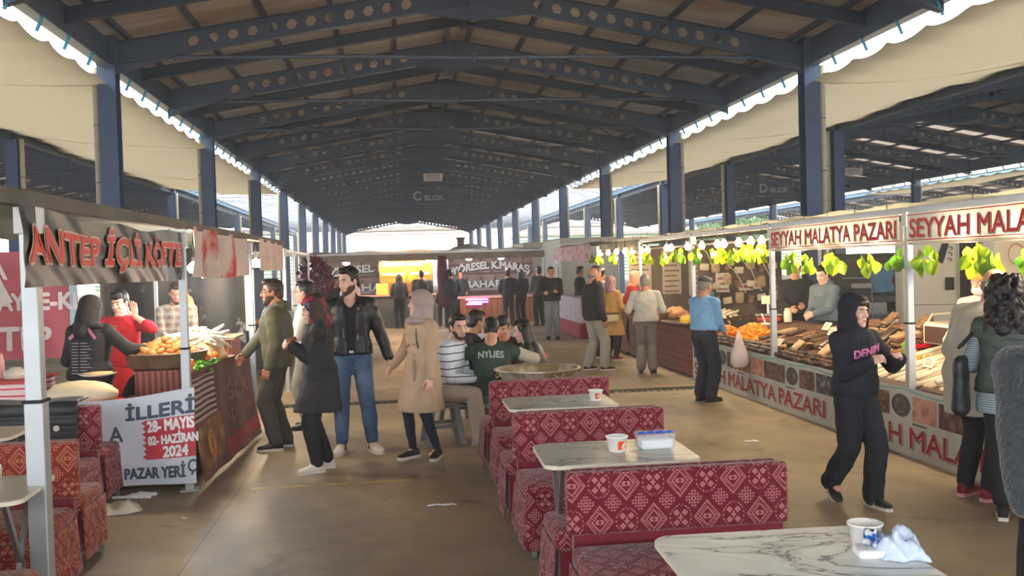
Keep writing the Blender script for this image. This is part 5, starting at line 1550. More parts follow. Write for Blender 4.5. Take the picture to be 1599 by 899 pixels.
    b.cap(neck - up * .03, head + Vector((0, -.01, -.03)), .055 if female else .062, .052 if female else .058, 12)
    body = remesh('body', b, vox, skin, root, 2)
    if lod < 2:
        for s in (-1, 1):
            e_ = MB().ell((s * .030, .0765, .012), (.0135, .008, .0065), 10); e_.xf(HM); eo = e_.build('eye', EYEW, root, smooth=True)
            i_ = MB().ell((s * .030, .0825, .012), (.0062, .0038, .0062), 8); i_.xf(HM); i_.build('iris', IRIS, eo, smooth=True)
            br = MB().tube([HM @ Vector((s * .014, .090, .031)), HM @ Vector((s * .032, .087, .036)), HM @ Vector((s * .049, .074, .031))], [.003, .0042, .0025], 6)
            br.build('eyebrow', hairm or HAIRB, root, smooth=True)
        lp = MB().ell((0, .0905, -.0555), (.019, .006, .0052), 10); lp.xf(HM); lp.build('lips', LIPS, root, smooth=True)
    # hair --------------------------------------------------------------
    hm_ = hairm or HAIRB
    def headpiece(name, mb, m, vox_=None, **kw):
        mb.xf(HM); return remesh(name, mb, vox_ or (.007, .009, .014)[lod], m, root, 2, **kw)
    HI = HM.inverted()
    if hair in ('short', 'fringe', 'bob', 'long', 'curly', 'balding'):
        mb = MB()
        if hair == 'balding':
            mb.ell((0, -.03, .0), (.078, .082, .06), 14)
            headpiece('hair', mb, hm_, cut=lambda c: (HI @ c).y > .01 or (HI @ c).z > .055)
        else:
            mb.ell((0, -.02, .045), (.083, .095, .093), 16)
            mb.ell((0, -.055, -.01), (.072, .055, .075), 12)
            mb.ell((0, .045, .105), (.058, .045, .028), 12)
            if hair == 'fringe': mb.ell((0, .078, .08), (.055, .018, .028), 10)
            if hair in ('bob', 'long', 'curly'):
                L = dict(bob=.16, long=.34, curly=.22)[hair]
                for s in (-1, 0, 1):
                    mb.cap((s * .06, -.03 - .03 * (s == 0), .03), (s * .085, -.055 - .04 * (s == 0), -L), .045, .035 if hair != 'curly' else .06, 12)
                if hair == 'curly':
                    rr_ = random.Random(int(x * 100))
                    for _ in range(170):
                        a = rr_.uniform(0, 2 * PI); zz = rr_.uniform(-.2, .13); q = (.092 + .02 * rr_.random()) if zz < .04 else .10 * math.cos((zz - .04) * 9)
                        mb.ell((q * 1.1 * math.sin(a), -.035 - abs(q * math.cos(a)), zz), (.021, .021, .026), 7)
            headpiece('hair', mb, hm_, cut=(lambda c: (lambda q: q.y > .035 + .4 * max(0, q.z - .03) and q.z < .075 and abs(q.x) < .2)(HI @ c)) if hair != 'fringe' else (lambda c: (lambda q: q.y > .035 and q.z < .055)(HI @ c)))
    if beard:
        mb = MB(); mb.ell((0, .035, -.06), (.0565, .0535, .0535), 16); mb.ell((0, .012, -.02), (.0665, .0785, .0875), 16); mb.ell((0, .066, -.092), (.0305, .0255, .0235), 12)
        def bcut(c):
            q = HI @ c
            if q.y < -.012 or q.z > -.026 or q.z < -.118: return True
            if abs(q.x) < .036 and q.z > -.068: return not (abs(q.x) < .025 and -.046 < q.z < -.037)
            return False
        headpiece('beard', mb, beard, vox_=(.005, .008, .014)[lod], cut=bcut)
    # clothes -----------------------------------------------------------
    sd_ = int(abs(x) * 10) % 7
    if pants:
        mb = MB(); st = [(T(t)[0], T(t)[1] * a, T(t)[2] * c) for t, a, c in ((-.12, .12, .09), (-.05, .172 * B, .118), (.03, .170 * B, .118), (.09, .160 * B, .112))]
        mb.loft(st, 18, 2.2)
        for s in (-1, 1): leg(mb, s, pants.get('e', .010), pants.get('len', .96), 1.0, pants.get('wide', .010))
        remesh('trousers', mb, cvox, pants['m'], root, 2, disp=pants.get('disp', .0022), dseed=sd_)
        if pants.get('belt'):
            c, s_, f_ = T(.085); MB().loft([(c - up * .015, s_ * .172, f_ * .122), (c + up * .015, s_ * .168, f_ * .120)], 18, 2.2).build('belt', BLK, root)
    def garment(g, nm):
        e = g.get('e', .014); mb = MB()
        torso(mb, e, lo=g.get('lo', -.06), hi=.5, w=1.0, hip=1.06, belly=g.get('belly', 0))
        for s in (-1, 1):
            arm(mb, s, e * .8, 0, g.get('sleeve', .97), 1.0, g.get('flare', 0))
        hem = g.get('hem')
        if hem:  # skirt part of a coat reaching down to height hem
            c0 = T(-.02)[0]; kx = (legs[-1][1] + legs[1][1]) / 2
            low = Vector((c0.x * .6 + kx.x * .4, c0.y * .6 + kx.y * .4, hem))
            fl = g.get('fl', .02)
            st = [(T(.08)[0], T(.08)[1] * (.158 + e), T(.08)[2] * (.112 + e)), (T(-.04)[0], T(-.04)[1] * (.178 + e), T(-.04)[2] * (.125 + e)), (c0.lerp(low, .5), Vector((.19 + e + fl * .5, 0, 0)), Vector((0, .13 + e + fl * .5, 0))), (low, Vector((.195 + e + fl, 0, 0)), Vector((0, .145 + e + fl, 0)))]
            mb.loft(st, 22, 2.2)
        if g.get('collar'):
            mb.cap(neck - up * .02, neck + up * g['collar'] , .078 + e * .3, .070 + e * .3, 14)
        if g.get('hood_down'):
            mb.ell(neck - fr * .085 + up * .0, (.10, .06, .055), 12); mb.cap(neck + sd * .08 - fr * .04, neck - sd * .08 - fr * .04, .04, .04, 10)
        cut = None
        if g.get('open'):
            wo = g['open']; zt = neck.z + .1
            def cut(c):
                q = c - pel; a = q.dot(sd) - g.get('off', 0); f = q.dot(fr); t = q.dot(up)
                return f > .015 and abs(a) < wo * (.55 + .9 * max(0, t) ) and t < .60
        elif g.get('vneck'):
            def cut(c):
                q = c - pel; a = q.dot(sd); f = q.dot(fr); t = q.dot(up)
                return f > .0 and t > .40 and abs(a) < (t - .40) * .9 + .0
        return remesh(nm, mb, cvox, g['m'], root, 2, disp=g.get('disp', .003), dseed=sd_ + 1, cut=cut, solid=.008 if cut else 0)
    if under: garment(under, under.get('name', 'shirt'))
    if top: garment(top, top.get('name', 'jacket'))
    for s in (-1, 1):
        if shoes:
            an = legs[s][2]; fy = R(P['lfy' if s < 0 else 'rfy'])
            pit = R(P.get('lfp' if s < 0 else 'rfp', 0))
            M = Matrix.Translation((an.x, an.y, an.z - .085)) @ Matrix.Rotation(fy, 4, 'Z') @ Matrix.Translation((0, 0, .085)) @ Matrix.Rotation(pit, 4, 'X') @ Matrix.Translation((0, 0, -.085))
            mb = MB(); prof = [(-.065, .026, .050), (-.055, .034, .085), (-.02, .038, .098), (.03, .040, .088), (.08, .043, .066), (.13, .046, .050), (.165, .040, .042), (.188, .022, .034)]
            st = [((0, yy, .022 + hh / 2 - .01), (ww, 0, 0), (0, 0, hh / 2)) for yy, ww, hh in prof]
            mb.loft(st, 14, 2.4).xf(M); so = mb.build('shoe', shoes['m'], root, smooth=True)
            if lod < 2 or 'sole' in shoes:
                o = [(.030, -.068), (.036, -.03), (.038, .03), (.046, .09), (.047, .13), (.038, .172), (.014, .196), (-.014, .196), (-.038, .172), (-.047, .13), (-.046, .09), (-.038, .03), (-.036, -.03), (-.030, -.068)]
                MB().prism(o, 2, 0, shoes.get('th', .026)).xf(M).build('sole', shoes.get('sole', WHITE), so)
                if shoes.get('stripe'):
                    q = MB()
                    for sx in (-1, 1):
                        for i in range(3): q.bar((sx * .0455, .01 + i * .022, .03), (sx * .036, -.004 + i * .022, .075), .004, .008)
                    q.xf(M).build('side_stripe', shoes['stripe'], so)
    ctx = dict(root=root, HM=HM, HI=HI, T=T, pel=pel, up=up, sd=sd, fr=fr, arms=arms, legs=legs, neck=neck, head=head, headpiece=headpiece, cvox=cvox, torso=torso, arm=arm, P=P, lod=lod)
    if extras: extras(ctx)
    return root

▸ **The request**
Copy all lines from the material that include "part".

▸ **Solution**
Keep writing the Blender script for this image. This is part 5, starting at line 1550. More parts follow. Write for Blender 4.5. Take the picture to be 1599 by 899 pixels.
        if hem:  # skirt part of a coat reaching down to height hem